Америка задает шаблон
Ростовщичество (установка запредельных процентных ставок)545, разумеется, не ограничено Соединёнными Штатами. Фактически по всему миру бедные тонут в долгах в результате распространения того самого неконтролируемого капитализма. У Индии был собственный вариант ипотечного кризиса: широко успешные схемы микрокредитов, предоставлявшие займы бедным фермерам, превратили их жизнь в кошмар, как только была учуяна прибыль.
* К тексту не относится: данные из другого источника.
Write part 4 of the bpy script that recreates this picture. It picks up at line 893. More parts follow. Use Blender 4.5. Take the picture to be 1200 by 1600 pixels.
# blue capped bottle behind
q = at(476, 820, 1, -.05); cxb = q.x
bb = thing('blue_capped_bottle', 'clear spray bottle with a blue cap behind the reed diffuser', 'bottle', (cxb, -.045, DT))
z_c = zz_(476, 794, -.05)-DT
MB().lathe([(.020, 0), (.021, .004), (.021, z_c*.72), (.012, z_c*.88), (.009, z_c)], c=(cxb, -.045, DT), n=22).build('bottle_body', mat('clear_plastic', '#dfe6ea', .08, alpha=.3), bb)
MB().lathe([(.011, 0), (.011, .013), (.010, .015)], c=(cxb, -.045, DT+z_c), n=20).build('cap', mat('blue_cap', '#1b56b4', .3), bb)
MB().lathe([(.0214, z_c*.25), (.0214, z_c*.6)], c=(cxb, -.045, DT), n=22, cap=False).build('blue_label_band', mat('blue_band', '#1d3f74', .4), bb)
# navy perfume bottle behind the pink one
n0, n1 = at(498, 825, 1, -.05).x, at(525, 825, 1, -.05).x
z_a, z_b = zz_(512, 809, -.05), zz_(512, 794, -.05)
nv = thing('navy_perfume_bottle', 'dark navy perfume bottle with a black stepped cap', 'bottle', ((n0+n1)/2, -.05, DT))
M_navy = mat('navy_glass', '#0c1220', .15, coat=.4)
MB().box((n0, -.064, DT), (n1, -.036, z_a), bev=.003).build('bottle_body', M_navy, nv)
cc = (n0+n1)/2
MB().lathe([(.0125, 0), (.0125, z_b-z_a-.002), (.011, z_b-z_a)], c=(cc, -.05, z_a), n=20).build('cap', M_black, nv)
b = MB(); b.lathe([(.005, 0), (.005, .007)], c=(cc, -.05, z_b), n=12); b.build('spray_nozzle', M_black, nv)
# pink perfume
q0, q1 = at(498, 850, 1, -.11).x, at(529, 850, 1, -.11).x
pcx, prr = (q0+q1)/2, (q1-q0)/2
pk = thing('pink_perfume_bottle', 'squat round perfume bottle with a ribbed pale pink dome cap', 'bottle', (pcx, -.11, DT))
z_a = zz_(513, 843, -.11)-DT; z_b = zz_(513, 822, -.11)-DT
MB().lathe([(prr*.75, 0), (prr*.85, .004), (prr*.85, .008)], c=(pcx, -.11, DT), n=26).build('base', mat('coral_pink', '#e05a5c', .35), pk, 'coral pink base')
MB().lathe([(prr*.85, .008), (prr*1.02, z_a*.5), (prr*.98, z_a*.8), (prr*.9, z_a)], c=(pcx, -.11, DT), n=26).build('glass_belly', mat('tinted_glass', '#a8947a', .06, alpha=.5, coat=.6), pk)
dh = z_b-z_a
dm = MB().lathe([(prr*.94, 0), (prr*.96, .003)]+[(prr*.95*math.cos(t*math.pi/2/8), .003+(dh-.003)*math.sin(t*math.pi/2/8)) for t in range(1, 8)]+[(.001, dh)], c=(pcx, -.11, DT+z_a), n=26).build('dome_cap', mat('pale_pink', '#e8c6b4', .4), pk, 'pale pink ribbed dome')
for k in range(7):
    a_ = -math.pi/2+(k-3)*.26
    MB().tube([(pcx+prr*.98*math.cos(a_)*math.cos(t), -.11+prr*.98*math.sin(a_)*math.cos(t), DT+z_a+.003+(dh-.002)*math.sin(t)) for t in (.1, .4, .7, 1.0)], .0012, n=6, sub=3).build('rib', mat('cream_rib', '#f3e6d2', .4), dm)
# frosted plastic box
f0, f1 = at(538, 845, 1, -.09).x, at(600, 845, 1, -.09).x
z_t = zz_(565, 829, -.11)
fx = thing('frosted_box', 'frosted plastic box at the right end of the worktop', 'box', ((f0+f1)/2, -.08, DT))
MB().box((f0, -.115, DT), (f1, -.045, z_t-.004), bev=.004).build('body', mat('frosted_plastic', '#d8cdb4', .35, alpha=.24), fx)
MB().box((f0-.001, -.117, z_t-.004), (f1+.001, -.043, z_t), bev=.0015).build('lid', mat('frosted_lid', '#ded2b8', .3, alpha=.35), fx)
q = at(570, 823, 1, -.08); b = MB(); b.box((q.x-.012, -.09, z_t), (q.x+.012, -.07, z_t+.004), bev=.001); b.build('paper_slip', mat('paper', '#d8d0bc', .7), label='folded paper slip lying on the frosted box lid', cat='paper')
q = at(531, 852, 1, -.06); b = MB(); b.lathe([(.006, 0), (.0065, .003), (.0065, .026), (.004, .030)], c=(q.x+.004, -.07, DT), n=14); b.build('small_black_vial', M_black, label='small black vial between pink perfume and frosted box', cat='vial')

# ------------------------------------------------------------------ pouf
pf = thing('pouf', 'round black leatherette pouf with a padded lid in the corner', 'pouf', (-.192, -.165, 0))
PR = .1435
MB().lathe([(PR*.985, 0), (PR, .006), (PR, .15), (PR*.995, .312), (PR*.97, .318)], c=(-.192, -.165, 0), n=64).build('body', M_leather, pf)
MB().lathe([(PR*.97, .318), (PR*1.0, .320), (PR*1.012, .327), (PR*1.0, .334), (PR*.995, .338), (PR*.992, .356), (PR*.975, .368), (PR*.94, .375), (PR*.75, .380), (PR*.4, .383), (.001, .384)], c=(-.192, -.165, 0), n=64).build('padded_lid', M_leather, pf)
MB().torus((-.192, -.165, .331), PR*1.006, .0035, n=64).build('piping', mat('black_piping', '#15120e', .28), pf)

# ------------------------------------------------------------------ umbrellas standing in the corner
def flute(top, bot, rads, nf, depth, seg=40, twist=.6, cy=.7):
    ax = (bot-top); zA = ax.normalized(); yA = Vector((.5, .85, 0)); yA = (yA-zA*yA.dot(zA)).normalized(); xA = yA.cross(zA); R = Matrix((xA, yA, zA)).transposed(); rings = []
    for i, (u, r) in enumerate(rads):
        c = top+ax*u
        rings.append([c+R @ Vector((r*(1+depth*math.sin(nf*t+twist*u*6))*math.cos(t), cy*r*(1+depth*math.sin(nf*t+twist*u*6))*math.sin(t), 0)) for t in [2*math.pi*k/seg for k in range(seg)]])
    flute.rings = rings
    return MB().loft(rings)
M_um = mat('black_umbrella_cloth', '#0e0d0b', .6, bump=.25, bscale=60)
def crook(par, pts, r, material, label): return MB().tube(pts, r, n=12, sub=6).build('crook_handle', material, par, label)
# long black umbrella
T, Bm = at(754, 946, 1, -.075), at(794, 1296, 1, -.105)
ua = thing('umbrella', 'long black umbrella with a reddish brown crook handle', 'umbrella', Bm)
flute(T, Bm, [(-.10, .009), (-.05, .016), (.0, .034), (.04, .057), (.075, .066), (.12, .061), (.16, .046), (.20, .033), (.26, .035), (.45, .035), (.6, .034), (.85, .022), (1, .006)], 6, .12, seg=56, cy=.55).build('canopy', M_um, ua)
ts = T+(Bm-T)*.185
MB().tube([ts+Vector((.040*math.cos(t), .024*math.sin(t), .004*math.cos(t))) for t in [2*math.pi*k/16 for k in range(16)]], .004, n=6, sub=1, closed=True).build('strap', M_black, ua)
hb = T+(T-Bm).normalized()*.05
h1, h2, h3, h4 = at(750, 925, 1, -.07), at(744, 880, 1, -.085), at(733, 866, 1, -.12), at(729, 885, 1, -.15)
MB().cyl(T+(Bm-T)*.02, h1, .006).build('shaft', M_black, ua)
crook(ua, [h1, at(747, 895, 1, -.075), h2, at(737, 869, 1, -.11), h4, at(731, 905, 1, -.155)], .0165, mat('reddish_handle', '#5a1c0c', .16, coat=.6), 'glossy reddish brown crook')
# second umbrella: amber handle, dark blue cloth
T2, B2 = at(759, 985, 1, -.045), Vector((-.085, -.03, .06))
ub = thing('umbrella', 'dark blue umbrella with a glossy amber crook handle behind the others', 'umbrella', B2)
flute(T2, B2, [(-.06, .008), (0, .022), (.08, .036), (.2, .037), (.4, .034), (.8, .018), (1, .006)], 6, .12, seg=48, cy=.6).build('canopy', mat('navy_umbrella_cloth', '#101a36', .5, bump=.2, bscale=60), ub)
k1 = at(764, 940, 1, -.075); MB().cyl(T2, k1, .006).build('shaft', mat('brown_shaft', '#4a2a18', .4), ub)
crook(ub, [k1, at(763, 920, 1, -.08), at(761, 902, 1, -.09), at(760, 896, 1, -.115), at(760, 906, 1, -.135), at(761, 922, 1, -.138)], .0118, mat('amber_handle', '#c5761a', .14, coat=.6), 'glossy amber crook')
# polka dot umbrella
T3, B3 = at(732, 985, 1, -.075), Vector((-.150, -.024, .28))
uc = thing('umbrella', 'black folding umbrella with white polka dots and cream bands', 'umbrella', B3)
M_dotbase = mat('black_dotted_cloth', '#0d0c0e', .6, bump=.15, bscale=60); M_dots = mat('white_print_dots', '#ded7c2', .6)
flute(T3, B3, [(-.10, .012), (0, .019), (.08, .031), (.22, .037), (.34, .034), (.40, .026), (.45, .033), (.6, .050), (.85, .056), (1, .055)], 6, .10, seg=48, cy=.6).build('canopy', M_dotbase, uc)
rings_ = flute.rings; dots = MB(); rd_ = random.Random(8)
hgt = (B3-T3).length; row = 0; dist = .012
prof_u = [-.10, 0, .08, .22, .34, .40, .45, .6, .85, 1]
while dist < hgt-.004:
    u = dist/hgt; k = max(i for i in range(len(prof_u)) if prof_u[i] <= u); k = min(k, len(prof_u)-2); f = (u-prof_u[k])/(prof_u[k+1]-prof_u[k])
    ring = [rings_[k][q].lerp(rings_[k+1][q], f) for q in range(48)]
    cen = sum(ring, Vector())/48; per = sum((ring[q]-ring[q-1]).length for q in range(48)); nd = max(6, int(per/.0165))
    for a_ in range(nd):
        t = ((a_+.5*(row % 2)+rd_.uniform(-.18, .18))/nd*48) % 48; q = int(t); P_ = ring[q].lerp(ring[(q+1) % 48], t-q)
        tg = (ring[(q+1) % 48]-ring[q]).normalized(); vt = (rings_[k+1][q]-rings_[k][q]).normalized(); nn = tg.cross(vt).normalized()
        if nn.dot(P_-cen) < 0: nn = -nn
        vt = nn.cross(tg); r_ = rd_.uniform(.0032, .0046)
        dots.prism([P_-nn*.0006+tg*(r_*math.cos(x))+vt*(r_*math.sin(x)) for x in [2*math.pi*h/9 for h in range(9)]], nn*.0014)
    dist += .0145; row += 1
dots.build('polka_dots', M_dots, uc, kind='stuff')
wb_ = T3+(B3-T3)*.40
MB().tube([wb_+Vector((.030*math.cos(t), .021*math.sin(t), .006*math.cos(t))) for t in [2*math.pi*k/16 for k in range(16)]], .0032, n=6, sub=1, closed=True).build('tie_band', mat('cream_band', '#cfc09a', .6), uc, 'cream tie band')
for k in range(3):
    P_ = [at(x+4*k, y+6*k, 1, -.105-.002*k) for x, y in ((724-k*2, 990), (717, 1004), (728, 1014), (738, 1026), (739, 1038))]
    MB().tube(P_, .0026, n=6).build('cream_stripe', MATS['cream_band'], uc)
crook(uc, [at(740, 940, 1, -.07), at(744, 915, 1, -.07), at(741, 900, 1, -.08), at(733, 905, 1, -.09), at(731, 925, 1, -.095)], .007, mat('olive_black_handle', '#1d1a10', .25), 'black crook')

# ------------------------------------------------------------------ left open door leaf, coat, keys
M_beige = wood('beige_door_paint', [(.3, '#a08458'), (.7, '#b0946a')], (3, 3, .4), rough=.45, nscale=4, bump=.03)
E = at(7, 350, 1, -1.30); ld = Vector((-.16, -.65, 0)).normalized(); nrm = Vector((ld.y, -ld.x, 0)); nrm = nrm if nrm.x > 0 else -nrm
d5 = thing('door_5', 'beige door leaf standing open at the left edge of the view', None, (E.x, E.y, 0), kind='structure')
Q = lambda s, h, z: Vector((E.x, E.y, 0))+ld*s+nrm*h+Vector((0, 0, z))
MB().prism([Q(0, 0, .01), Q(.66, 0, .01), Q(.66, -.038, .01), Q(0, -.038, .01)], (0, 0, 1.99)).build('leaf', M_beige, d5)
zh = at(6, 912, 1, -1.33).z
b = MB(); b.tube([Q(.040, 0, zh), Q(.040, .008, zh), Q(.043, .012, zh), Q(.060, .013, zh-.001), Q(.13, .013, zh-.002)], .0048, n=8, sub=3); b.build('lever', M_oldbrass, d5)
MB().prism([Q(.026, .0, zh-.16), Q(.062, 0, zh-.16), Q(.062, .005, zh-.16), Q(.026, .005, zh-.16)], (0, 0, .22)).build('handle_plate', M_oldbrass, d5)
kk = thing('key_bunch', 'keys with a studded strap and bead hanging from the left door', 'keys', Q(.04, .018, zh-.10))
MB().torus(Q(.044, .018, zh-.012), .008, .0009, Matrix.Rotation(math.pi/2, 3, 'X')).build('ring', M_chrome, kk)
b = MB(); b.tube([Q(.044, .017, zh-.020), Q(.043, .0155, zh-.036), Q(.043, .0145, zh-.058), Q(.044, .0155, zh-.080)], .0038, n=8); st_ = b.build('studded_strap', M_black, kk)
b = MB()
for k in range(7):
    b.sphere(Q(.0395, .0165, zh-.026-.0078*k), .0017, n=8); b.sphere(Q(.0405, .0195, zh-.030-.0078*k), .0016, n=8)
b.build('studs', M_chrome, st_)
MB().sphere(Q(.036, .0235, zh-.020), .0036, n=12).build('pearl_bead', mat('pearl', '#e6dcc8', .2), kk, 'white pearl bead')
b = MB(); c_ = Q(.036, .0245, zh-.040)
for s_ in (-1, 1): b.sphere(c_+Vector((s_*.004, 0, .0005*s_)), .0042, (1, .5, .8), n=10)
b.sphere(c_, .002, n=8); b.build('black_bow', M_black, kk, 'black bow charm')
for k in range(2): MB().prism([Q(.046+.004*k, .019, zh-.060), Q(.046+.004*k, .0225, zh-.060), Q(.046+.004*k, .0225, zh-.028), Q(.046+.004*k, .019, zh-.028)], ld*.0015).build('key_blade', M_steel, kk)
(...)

Изначально разработанные в Бангладеше Мухаммадом Юнусом (Muhammad Yunus), создателем «Сельского банка» (Grameen Bank), и сэром Фазле Хасаном Абедом (Fazle Hasan Abed), создателем Международной организации развития BRAC, микрокредитные схемы изменили миллионы жизней, давая самым бедным (кто никогда не пользовался услугами банков) доступ к небольшим займам. Женщины были главными получателями выгоды. Получив разрешение растить цыплят и вовлекаться в другую продуктивную деятельность, они стали способны улучшить стандарты жизни своих семей и своих общин. Но тогда коммерческие банки открыли, что «существуют деньги внизу пирамиды»546. Те, что стояли на нижней ступени, имели мало, но их было так много, что взять по небольшой сумме от каждого из них того стоило. Банки по всему миру с энтузиазмом занялись микрофинансированием бедняков. В Индии банки ухватились за новые возможности, понимая, что бедные индийские семьи будут платить по самым высоким процентным ставкам не только, чтобы улучшить свои средства к существованию, но и заплатить за лекарства для больных родителей или проспонсировать свадьбу дочери547. Они могут облачить эти займы в мантию гражданской добродетели, описывая их как «микрокредит», как если бы они были тем же самым, что Grameen и BRAC делали в соседнем Бангладеше – пока волна суицидов фермеров, обремененных непосильным долгом, не привлекла внимания к факту, что – нет! они были не тем же самым.